When I was primarily doing painting, I would create these abstracted spaces and then the image became the point where a kind of paralysis would occur for me in my process, where it had to be the perfect image, it had to be the perfect size, it had to be in the perfect place.

Now what's happening is the image is the first place that I start since the image is in the video. And the video has to be just right before I can find a place to put it, which is what the painting is or the canvas or the painting on the wall.
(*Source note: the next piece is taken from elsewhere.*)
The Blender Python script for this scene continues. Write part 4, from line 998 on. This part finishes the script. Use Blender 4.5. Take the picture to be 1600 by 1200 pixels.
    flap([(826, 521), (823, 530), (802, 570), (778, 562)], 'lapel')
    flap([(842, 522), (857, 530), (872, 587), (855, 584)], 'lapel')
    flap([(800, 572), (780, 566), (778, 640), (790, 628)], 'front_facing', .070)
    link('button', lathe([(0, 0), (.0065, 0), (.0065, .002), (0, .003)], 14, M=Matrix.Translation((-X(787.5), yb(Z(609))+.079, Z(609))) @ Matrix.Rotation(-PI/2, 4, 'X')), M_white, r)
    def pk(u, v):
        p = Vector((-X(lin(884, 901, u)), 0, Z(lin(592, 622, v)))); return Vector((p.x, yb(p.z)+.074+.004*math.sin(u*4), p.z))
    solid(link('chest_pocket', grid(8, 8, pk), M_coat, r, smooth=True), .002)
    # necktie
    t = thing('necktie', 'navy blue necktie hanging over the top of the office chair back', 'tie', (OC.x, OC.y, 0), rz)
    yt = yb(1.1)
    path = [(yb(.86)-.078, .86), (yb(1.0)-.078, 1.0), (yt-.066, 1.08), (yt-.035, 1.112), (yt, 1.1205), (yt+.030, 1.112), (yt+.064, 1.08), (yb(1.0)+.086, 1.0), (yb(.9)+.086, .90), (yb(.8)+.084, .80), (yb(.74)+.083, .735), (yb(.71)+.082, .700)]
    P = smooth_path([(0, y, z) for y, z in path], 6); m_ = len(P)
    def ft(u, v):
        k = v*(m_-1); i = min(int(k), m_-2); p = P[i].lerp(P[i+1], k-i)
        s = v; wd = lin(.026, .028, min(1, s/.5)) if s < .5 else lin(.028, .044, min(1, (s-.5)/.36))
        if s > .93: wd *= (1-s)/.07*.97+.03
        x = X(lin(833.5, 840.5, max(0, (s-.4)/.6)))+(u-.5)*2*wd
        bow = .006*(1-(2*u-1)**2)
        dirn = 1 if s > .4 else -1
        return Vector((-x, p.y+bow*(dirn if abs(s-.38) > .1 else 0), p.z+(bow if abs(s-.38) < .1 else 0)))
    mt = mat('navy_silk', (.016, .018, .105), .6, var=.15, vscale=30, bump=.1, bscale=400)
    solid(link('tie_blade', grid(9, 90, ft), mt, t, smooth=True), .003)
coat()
I've always been working with juxtaposition of abstraction and figuration in my painting, and it just feels natural to keep working in some kind of juxtaposition, whether or not it's an imagery thing or if it's an actually a physical, material thing. It's just something that feels right for me.

CREATING AN EXPERIENCE
I'm still really interested in painting and the possibilities of painting. I like to think about what I'm doing as a new kind of painting as opposed to I 'm doing a video thing and then adding a painting to it. I'm not using video in any kind of real time way -- I'm not feeding live imagery -- nor is it seen in the dark like a video or film piece is seen.

I'm still interested in having it operate it as a physical thing in reality, like a painting does, and having there be a kind of suspension of reality for the viewer in the way that they would experience a painting.

It's actually gotten me thinking a lot about space and how people experience space, as well as the pieces and how I'm arranging the pieces in the space. I suspect that I'm moving toward installation with my work -- painting on the walls, painting in a way that's starting to reference architecture and controlling the light in the space.

ON TRANSIENCE
Not only is it a temporal medium that I'm working with now, but the whole thing is becoming a temporary thing, as well -- at the end all you have left is the tape. It'll never be the same.

It's a completely different way for me to work. One of the reasons why I decided to leave dance and pursue art is because I wanted to have that thing at the end of my process, whereas with dance, you do the show and then it's over and it's gone. When I was doing just painting with a canvas, at the end of the process you have this object that you can say, for one, lasts forever as a physical thing; and then you can say, "Look, here, this is what I've done."

I'm finding myself back in this really ephemeral territory where there's almost nothing at the end of it once you paint over the wall or you take the projector away. I don't know how I found myself back in the same place that I was initially really afraid of, but it is kind of liberating to just accept that there's this moment that came together and now the moment is gone.

And the moment was fine just being a perfect moment.